Copy out lines with the word "wide" from the material that follows.

■ **Dataset content**:
__________

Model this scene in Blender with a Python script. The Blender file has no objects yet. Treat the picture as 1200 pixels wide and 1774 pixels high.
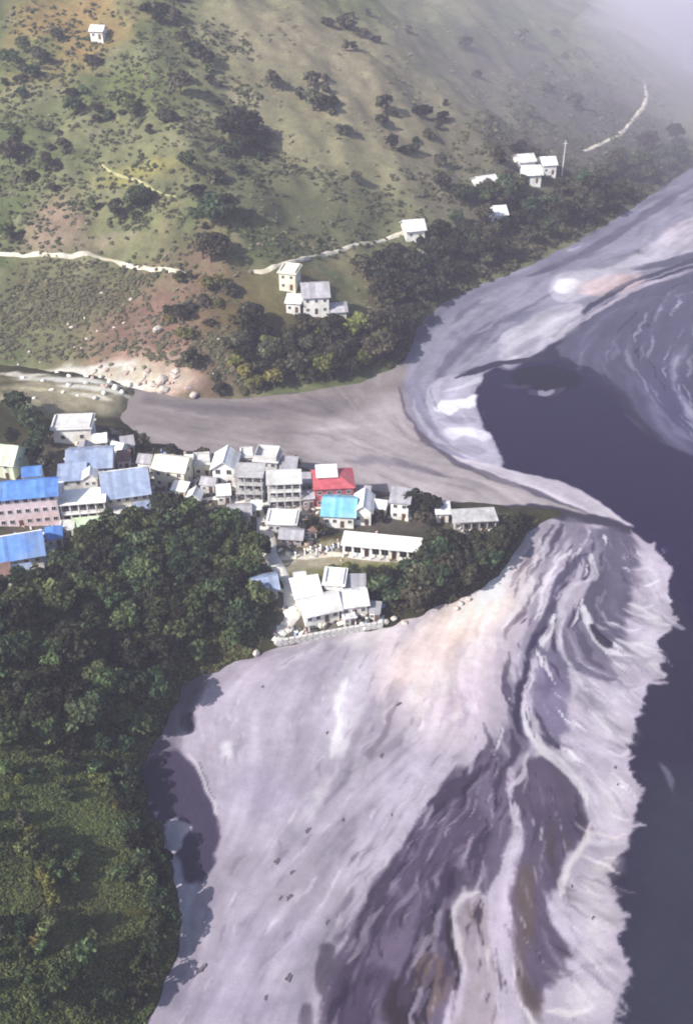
import bpy, math, random
import numpy as np
from mathutils import Vector, Matrix

random.seed(7)
rng = np.random.default_rng(7)
scene = bpy.context.scene
COL = scene.collection

# ------------------------------------------------------------------ camera
CAM_H = 170.0
PITCH = math.radians(35.6)          # below the horizon
FOC = 1800.0                        # focal length in units of a 1200-wide frame
cam_data = bpy.data.cameras.new('camera')
cam = bpy.data.objects.new('camera', cam_data)
COL.objects.link(cam)
cam.location = (0, 0, CAM_H)
cam.rotation_euler = (math.radians(90) - PITCH, 0, 0)
cam_data.sensor_fit = 'VERTICAL'
cam_data.sensor_height = 36.0
cam_data.lens = 36.0 * FOC / 1774.0
cam_data.clip_start = 1.0
cam_data.clip_end = 12000.0
scene.camera = cam

# ------------------------------------------------------------------ light
SUN_DIR = Vector((0.66, 0.46, -0.66)).normalized()
world = bpy.data.worlds.new('World')
scene.world = world
world.use_nodes = True
wn = world.node_tree
wn.nodes.clear()
wo = wn.nodes.new('ShaderNodeOutputWorld')
wb = wn.nodes.new('ShaderNodeBackground')
ws = wn.nodes.new('ShaderNodeTexSky')
ws.sky_type = 'NISHITA'
ws.sun_disc = False
ws.sun_elevation = math.asin(-SUN_DIR.z)
ws.sun_rotation = math.atan2(-SUN_DIR.x, -SUN_DIR.y)
ws.dust_density = 2.0
ws.air_density = 1.0
wb.inputs['Strength'].default_value = 0.10
wn.links.new(ws.outputs[0], wb.inputs['Color'])
wn.links.new(wb.outputs[0], wo.inputs['Surface'])
sd = bpy.data.lights.new('sun', 'SUN')
sd.energy = 4.0
sd.angle = math.radians(0.6)
sd.color = (1.0, 0.95, 0.88)
sun = bpy.data.objects.new('sun', sd)
COL.objects.link(sun)
sun.location = (-200, -60, 300)
sun.rotation_euler = SUN_DIR.to_track_quat('-Z', 'Y').to_euler()

scene.view_settings.view_transform = 'Standard'
scene.view_settings.look = 'None'
scene.view_settings.gamma = 1.0
scene.view_settings.exposure = 0.85
scene.view_settings.use_curve_mapping = False
scene.render.engine = 'CYCLES'
scene.cycles.use_denoising = True
scene.cycles.denoiser = 'OPENIMAGEDENOISE'
scene.cycles.max_bounces = 6
scene.cycles.diffuse_bounces = 2
scene.cycles.glossy_bounces = 2
scene.cycles.volume_bounces = 1
scene.cycles.transparent_max_bounces = 6
scene.cycles.filter_width = 1.9

# ------------------------------------------------------------------ survey helpers
SP, CP = math.sin(PITCH), math.cos(PITCH)

def ray(u, v):
    a = (np.asarray(u, float) - 600.0) / FOC
    b = (np.asarray(v, float) - 887.0) / FOC
    return a, CP - b * SP, -SP - b * CP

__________

■ **Solution to this task**:
Model this scene in Blender with a Python script. The Blender file has no objects yet. Treat the picture as 1200 pixels wide and 1774 pixels high.
FOC = 1800.0                        # focal length in units of a 1200-wide frame